O estudo dos textos datilografados pelo próprio autor, das correções que anotava a mão para esboçar os contos antes de enviá-los aos chefes da revista Saturday evening post (naqueles anos, sua principal fonte de renda), permitiu a editora Cambridge University Press recuperar seu verdadeiro formato. A ambiciosa edição que acaba de chegar com a publicação no Reino Unido de sua quarta e última antologia Taps at Reveille (1935), “nos revela histórias muito mais complexas e realistas do que o que se lia na versão retocada”, explica o professor James West, responsável pelo prodigioso trabalho de restaurar à origem Scott Fitzgerald.

As blasfêmias ou os insultos antissemitas que proferem alguns personagens – e que, conforme precisa West, não correspondiam ao sentimento do autor, mas mera exposição da realidade – era, por exemplo, amenizados ou diretamente erradicados. Fitzgerald queria que suas criaturas falassem como na vida real, mas seu editor temia que com isso espantasse o público da revista. Em grande parte, o assunto era resolvido com uma borracha ou, em caso das descrições dos nus, vestindo aos personagens, de modo que a cena acabava perdendo todo seu sentido. Os cortes também eram implacáveis quando se fazia referência aos excessos etílicos ou com substâncias proibidas. Todas estas mudanças “causavam confusão ou se traduziam numa montagem, por vezes, sem lógica da história”, sublinha o professor ao aludir em particular a Babylon revisited, uma homenagem à Era do Jazz que rememora os anos de Fitzgerald como exilado em Paris e que é considerada – apesar das alterações sofridas – uma obra mestra do gênero.

West, que dedicou os últimos vinte anos de sua vida na investigação do material depositado na biblioteca da Universidade de Princeton, reivindica a profundidade que destilavam esses originais que nunca vieram a lume, em contraste com a “ligeireza” que já em seu tempo se imputou às versões censuradas e finalmente publicadas. O conteúdo das antologias de contos, conclui, está “no mesmo nível que o dos romances” do autor de O grande Gatsby, mas só agora podemos saber disso.

F. Scott Fitzgerald chegou a escrever 178 contos, que foram vendidos ao Saturday Evening Post e a outros meios, para manter sua família ao longo de uma fase dominada por problemas com sua companheira Zelda e pelos inconvenientes do seu próprio vício com o álcool. Nunca chegou a denunciar a quem censurava seus textos, porque necessitava dos que faziam isso; tanto que foi pelas mãos desses censores que se tornaria, mesmo de forma precária, roteirista em Hollywood.

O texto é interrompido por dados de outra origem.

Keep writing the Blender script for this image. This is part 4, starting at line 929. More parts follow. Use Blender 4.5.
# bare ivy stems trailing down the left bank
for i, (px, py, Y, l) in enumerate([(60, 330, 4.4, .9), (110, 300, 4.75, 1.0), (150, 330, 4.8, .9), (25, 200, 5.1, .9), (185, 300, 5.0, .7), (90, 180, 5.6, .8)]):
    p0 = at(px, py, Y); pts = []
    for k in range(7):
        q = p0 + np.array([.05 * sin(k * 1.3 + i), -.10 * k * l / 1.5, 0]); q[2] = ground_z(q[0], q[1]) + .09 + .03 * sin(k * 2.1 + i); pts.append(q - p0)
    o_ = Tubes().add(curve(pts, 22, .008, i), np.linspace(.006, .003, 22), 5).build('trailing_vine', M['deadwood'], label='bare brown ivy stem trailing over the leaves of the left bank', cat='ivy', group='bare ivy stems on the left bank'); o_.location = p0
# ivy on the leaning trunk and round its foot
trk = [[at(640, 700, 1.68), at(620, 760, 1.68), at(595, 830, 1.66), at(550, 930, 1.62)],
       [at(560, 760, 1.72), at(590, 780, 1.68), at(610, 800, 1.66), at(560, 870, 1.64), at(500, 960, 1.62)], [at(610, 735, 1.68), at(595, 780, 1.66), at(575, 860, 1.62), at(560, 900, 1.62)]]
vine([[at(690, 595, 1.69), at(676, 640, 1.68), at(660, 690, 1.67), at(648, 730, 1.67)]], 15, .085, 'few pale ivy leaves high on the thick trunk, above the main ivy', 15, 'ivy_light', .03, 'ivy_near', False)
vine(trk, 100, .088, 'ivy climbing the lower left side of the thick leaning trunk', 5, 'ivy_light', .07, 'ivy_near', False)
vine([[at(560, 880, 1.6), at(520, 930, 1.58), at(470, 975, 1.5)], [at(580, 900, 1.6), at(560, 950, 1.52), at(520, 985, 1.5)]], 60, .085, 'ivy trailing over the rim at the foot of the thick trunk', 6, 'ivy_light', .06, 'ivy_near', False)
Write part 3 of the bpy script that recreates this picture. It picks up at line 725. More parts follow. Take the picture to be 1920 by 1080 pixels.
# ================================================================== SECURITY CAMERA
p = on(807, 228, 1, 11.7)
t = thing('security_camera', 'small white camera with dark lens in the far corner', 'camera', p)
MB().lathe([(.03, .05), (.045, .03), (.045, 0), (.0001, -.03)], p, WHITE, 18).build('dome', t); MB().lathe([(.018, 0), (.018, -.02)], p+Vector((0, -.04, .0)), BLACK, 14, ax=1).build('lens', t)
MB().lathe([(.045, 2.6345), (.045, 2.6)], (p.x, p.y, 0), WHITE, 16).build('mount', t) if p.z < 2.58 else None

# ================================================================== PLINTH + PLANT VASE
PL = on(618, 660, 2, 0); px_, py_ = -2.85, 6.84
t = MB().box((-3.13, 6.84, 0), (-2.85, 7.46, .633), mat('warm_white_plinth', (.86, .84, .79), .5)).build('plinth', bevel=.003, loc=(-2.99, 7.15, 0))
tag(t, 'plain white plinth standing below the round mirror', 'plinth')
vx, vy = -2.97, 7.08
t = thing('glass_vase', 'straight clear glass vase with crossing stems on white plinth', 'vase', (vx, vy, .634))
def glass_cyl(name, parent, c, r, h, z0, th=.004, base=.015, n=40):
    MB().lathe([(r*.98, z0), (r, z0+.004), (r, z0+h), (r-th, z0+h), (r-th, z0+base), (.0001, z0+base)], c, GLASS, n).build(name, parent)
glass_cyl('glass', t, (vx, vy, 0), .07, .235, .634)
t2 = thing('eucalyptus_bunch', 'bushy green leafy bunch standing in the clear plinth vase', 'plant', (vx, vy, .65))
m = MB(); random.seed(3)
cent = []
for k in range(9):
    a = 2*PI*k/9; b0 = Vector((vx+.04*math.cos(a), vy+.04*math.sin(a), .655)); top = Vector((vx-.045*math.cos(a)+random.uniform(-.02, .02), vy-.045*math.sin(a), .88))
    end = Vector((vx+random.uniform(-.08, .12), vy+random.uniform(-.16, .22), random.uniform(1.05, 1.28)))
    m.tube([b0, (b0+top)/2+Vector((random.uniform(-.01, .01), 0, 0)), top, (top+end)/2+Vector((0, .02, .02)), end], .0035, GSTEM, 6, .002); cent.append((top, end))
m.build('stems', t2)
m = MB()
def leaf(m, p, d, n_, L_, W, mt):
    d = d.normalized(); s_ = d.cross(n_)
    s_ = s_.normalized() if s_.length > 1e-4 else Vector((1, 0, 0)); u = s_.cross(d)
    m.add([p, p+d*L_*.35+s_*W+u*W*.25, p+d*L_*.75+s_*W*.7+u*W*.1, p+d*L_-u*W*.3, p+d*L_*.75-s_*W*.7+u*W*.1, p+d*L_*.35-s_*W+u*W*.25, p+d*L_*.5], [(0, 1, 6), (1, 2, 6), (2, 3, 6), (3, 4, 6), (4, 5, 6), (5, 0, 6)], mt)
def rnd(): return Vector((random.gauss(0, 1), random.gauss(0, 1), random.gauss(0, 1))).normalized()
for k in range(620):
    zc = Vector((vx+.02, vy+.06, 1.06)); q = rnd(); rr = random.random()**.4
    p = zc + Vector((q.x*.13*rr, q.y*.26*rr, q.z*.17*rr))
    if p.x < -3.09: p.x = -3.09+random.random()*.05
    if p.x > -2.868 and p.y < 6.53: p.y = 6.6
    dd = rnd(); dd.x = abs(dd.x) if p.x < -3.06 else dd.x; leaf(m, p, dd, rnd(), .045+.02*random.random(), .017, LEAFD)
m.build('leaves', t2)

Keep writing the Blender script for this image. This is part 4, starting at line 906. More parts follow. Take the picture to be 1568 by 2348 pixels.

Na introdução ao volume de Taps at reveille, que, como dissemos, inaugura a edição inédita da Cambridge University Press, o professor West considera inútil uma crítica a atitude dos responsáveis pelo Saturday Evening Post sem ter em conta o contexto. “Essas eram então as regras de mercado: Fitzgerald, na qualidade de autor profissional, as aceitava. A revista circulava principalmente entre os leitores da classe média e por isso tentava-se evitar qualquer tipo de expressão potencial para ofensas, fosse para os leitores ou para os anunciantes”.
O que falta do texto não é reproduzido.